Retype, exactly as they stand, the lines from the start of the data to the line that contains "from mathutils import Vector", both ends included. Leave the pictures out.
--- start of PROVIDED MATERIAL ---
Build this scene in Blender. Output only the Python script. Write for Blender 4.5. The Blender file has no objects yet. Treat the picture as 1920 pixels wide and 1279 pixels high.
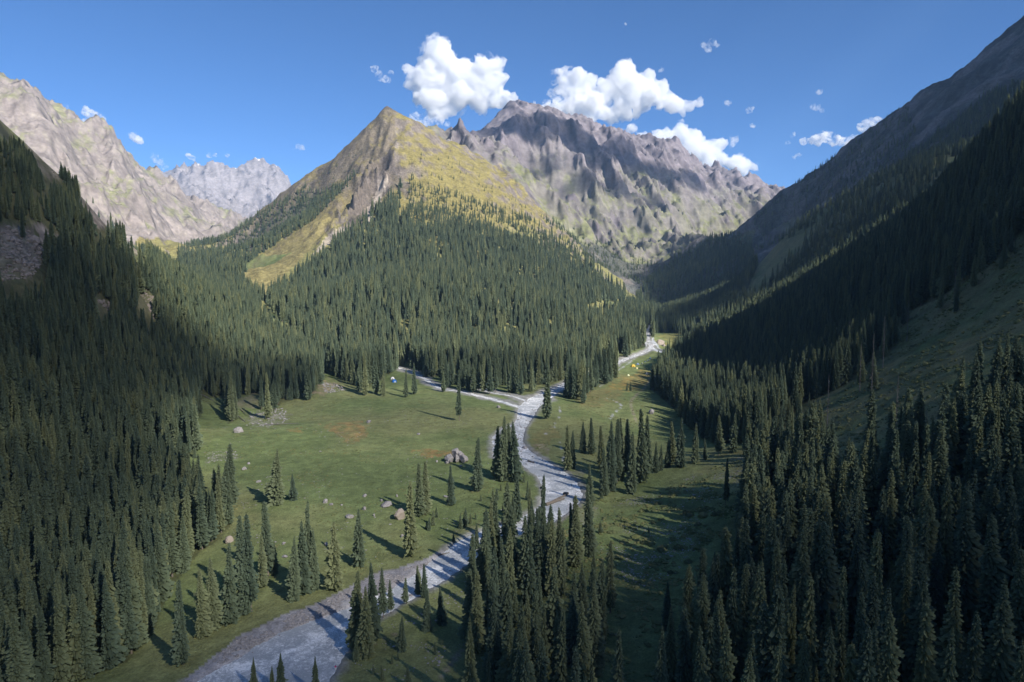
import bpy, math, random
import numpy as np
from mathutils import Vector

rnd = random.Random(7)
rng = np.random.default_rng(7)
SC = bpy.context.scene
COL = SC.collection

# ------------------------------------------------------------ camera
CAM = np.array([0.0, 0.0, 120.0])
FPX = 1280.0                       # focal length in pixels of a 1920 wide frame
PITCH = math.atan(100 / 1280)      # the camera looks a little down
cam_d = bpy.data.cameras.new('camera')
cam = bpy.data.objects.new('camera', cam_d)
COL.objects.link(cam)
cam.location = CAM
cam.rotation_euler = (math.pi / 2 - PITCH, 0, 0)
cam_d.sensor_width = 36
cam_d.lens = 36 * FPX / 1920
cam_d.clip_start = 1
cam_d.clip_end = 60000
SC.camera = cam

# ------------------------------------------------------------ sun, sky, exposure
SUN_EL = math.radians(35)
SUN_AZ = math.radians(-46)          # measured from +X towards +Y
SUN_DIR = np.array([math.cos(SUN_EL) * math.cos(SUN_AZ), math.cos(SUN_EL) * math.sin(SUN_AZ), math.sin(SUN_EL)])
sd = bpy.data.lights.new('sun', 'SUN')
sd.energy = 5.0
sd.angle = math.radians(0.53)
sd.color = (1.0, 0.93, 0.82)
sun = bpy.data.objects.new('sun', sd)
COL.objects.link(sun)
sun.rotation_euler = Vector(SUN_DIR).to_track_quat('Z', 'Y').to_euler()

W = bpy.data.worlds.new('World')
SC.world = W
W.use_nodes = True
wn = W.node_tree
sky = wn.nodes.new('ShaderNodeTexSky')
sky.sky_type = 'NISHITA'
sky.sun_disc = False
sky.sun_elevation = SUN_EL
sky.sun_rotation = math.pi / 2 - SUN_AZ
sky.altitude = 3000
sky.air_density = 0.7
sky.dust_density = 3.0
sky.ozone_density = 5.0
bg = wn.nodes['Background']
bg.inputs['Strength'].default_value = 0.106
hs_ = wn.nodes.new('ShaderNodeHueSaturation'); hs_.inputs['Saturation'].default_value = 1.12
wn.links.new(sky.outputs[0], hs_.inputs['Color']); wn.links.new(hs_.outputs[0], bg.inputs['Color'])

SC.view_settings.view_transform = 'Standard'
SC.view_settings.look = 'None'
SC.view_settings.exposure = 0.85
SC.view_settings.gamma = 1.0
SC.view_settings.use_curve_mapping = False
SC.cycles.max_bounces = 24
SC.cycles.diffuse_bounces = 3
SC.cycles.volume_bounces = 22
SC.cycles.transparent_max_bounces = 12
SC.cycles.use_denoising = True

# ------------------------------------------------------------ projection maths (to read places off a survey of the view)
CP, SP = math.cos(PITCH), math.sin(PITCH)
def ray(u, v):
    u = np.asarray(u, float); v = np.asarray(v, float)
    a = (u - 960) / FPX; b = (639.5 - v) / FPX
    d = np.stack([a, CP + b * SP, -SP + b * CP], -1)
    return d / d[..., 1:2]          # per metre of ground distance
def at(u, v, Y):
    return CAM + ray(u, v) * np.asarray(Y, float)[..., None]
def project(P):
    d = P - CAM
    f = d[..., 1] * CP - d[..., 2] * SP
    up = d[..., 1] * SP + d[..., 2] * CP
    f = np.where(f > 1, f, 1e-3)
    return 960 + FPX * d[..., 0] / f, 639.5 - FPX * up / f, f

# ------------------------------------------------------------ noise
def _h(ix, iy, s):
    n = (ix.astype(np.int64) * 374761393 + iy.astype(np.int64) * 668265263 + s * 974634777) & 0xffffffff
    n = ((n ^ (n >> 13)) * 1274126177) & 0xffffffff
    n = (n ^ (n >> 16)) & 0xffffffff
    return n / 4294967295.0
def perlin(x, y, s=0):
    ix = np.floor(x); iy = np.floor(y)
    fx = x - ix; fy = y - iy
    ux = fx * fx * fx * (fx * (fx * 6 - 15) + 10); uy = fy * fy * fy * (fy * (fy * 6 - 15) + 10)
    def g(dx, dy):
        a = _h(ix + dx, iy + dy, s) * 2 * math.pi
        return np.cos(a) * (fx - dx) + np.sin(a) * (fy - dy)
    a = g(0, 0); b = g(1, 0); c = g(0, 1); d = g(1, 1)
    return 1.5 * ((a + (b - a) * ux) * (1 - uy) + (c + (d - c) * ux) * uy)
def fbm(x, y, o=5, s=0, gain=0.5):
    r = 0; a = 1.0; f = 1.0
    for i in range(o):
        r = r + a * perlin(x * f + 17.3 * i, y * f - 9.1 * i, s + i); a *= gain; f *= 2.03
    return r
def ridged(x, y, o=6, s=0, gain=0.52):
    r = 0; a = 1.0; f = 1.0; w = 1.0
    for i in range(o):
        n = 1 - np.abs(perlin(x * f + 31.7 * i, y * f + 11.9 * i, s + i)) * 1.3
        n = np.clip(n, 0, 1) ** 2 * w
        w = np.clip(n * 1.6, 0, 1)
        r = r + a * n; a *= gain; f *= 2.1
    return r
def sstep(a, b, x):
    t = np.clip((x - a) / (b - a), 0, 1)
    return t * t * (3 - 2 * t)

# ------------------------------------------------------------ terrain survey: (u, v, distance) read off the view
def fl(Y):
    return 0.03 * (np.asarray(Y, float) - 200)
PTS = []                                          # x, y, z, region, relief amplitude
REG = {'valley': 0, 'left': 1, 'green': 2, 'massif': 3, 'rightfar': 4, 'rightnear': 5, 'leftfar': 6, 'peak': 7}
def P3(reg, amp, lst):
    for (u, v, Y) in lst:
        p = at(u, v, Y); PTS.append((p[0], p[1], p[2], REG[reg], amp))
def PW(reg, amp, lst):
    for (x, y, z) in lst:
        PTS.append((x, y, z, REG[reg], amp))
def PF(lst):                                      # points of the valley floor: column and distance
    for (u, Y) in lst:
        x = (u - 960) / FPX * Y * 1.0
        PTS.append((x, Y, float(fl(Y)), 0, 0.5))
PF([(250, 215), (450, 215), (650, 215), (850, 215), (500, 260), (700, 260), (900, 260), (480, 310), (700, 310), (880, 310),
    (1000, 330), (480, 370), (650, 370), (850, 370), (1000, 370), (450, 440), (600, 440), (780, 440), (950, 440), (1080, 430),
    (1180, 420), (430, 520), (560, 520), (700, 520), (850, 520), (1000, 520), (1120, 520), (1230, 500), (620, 640), (750, 640),
    (880, 640), (1000, 640), (1100, 640), (1200, 640), (720, 740), (830, 750), (960, 760), (1100, 780), (1190, 780), (1060, 900),
    (1150, 900), (1210, 900), (1120, 1050), (1180, 1050), (1250, 1050), (1200, 1250), (1265, 1250), (1215, 1500), (1260, 1500),
    (1240, 1750), (1255, 1950), (690, 810), (780, 810), (860, 860), (920, 890), (990, 900), (1030, 960)])
PW('valley', 1, [(-90, 100, -3), (-80, 0, -6), (0, 100, 0), (-100, -300, -15), (-90, -900, -30)])
# left slope with its spur
P3('left', 5, [(0, 235, 700), (130, 335, 800), (240, 465, 930), (400, 575, 1000), (500, 625, 960), (560, 668, 880),
    (0, 430, 560), (0, 600, 450), (0, 800, 360), (0, 1000, 300), (100, 470, 600), (200, 600, 620), (300, 560, 760), (310, 640, 690),
    (200, 750, 480), (100, 900, 355), (300, 760, 560), (450, 650, 850), (400, 700, 720), (480, 740, 670), (560, 710, 740), (100, 1150, 260),
    (-300, 0, 650), (-300, 500, 400), (-300, 900, 270)])
P3('left', 15, [(20, 300, 660), (90, 345, 740), (180, 430, 860), (30, 470, 540), (10, 500, 520)])
PW('left', 8, [(-220, 100, 25), (-400, 100, 120), (-700, 0, 330), (-1000, 400, 560), (-250, -300, 20), (-600, -500, 260), (-1200, -400, 600), (-900, 750, 520)])
# the side valley behind the spur
PW('left', 6, [(-620, 1300, 110), (-450, 1350, 95), (-1000, 1450, 240), (-700, 1700, 120)])
PW('leftfar', 15, [(-1200, 1800, 270), (-900, 2300, 165), (-1100, 2800, 250), (-1500, 2100, 400)])
# left far mountain
P3('leftfar', 56, [(0, 160, 2800), (100, 210, 3000), (215, 265, 3300), (300, 335, 3700), (380, 392, 4300), (440, 428, 4800),
    (0, 300, 2100), (150, 380, 2350), (250, 430, 2600), (300, 400, 3000), (350, 452, 3100), (400, 440, 3700), (-400, -100, 2600), (-400, 250, 1900), (-1100, -200, 2400), (200, 320, 2900)])
PW('leftfar', 60, [(-2600, 4600, 700), (-3500, 3600, 900), (-3200, 5500, 600)])
# far peaks
P3('peak', 75, [(310, 345, 8300), (345, 340, 8400), (375, 330, 8400), (410, 338, 8300), (440, 335, 8200), (466, 318, 8100), (486, 284, 8000), (510, 318, 8100), (528, 336, 8150),
    (550, 350, 8200), (600, 390, 8300), (440, 385, 6900), (480, 385, 6700), (530, 390, 6900)])
P3('peak', 60, [(345, 350, 6900), (380, 365, 6800), (425, 388, 6500), (400, 420, 5600), (460, 430, 5300)])
PW('peak', 80, [(-4500, 9500, 900), (-2500, 10300, 1000), (-6500, 8000, 900)])
# green mountain
P3('green', 16, [(730, 210, 2500), (695, 240, 2520), (640, 287, 2550), (590, 318, 2560), (545, 350, 2550), (480, 400, 2520), (430, 440, 2500), (375, 462, 2450),
    (765, 228, 2540), (800, 247, 2560), (860, 290, 2450), (925, 345, 2330), (1000, 410, 2220), (1100, 490, 2080), (1170, 555, 1980), (1225, 590, 1900),
    (755, 300, 2200), (740, 340, 2090), (700, 400, 1900), (680, 320, 2250), (660, 400, 1960)])
P3('green', 10, [(840, 330, 2200), (760, 400, 1850), (650, 470, 1650), (800, 450, 1650), (900, 420, 1900), (700, 550, 1180), (900, 540, 1300), (1000, 600, 1130), (1020, 500, 1700),
    (800, 635, 980), (900, 650, 1010), (1100, 600, 1350), (1150, 590, 1550), (550, 580, 1200), (480, 500, 1600), (600, 420, 1900), (400, 480, 2100), (640, 668, 930), (500, 560, 1350), (1090, 652, 1080)])
# massif
P3('massif', 75, [(830, 258, 3000), (880, 240, 3600), (915, 226, 3900), (940, 214, 4150), (960, 203, 4200), (993, 219, 4250), (1012, 201, 4220), (1038, 193, 4220), (1065, 238, 4350), (1120, 245, 4500),
    (1200, 262, 4800), (1260, 285, 5000), (1320, 318, 5100), (1400, 348, 5200), (1450, 372, 5300), (1500, 400, 5500), (1600, 420, 5800),
    (940, 290, 3300), (1035, 285, 3600), (1100, 315, 3500), (1000, 340, 3250), (1160, 390, 3300), (1240, 400, 3500), (1230, 330, 3900), (1100, 420, 2950),
    (1190, 510, 2750), (1250, 450, 3200), (1330, 400, 3900), (1380, 430, 3800), (1420, 400, 4300), (1230, 500, 2900), (1290, 470, 3200)])
PW('massif', 60, [(0, 5800, 600), (1500, 6800, 600), (3500, 7000, 700), (700, 2700, 200), (300, 2750, 330), (900, 2500, 140), (-600, 4000, 420), (-700, 3000, 430), (-1000, 6000, 400), (0, 9500, 600), (3000, 10000, 700),
    (-500, 7500, 400), (5500, 8500, 800), (2600, 5000, 420), (1300, 3500, 260)])
# right far mountain
P3('rightfar', 22, [(2400, -250, 2000), (1920, 38, 2250), (1850, 95, 2300), (1780, 143, 2350), (1700, 193, 2400), (1640, 240, 2450), (1560, 300, 2550), (1460, 370, 2650),
    (1385, 440, 2650), (1330, 450, 2500), (1270, 485, 2450), (1215, 530, 2400), (1240, 580, 2050),
    (1300, 520, 2150), (1400, 540, 1700), (1400, 480, 2100), (1500, 440, 2000), (1500, 500, 1600), (1600, 400, 1800), (1700, 300, 1900), (1800, 250, 1700), (1300, 575, 1800), (1900, 200, 1700)])
PW('rightfar', 30, [(2300, 3500, 500), (2600, 2600, 900), (1500, 3600, 250), (3600, 2400, 1300), (3500, 4500, 900), (1250, 3100, 330)])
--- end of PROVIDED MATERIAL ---
FULL ANSWER:
Build this scene in Blender. Output only the Python script. Write for Blender 4.5. The Blender file has no objects yet. Treat the picture as 1920 pixels wide and 1279 pixels high.
import bpy, math, random
import numpy as np
from mathutils import Vector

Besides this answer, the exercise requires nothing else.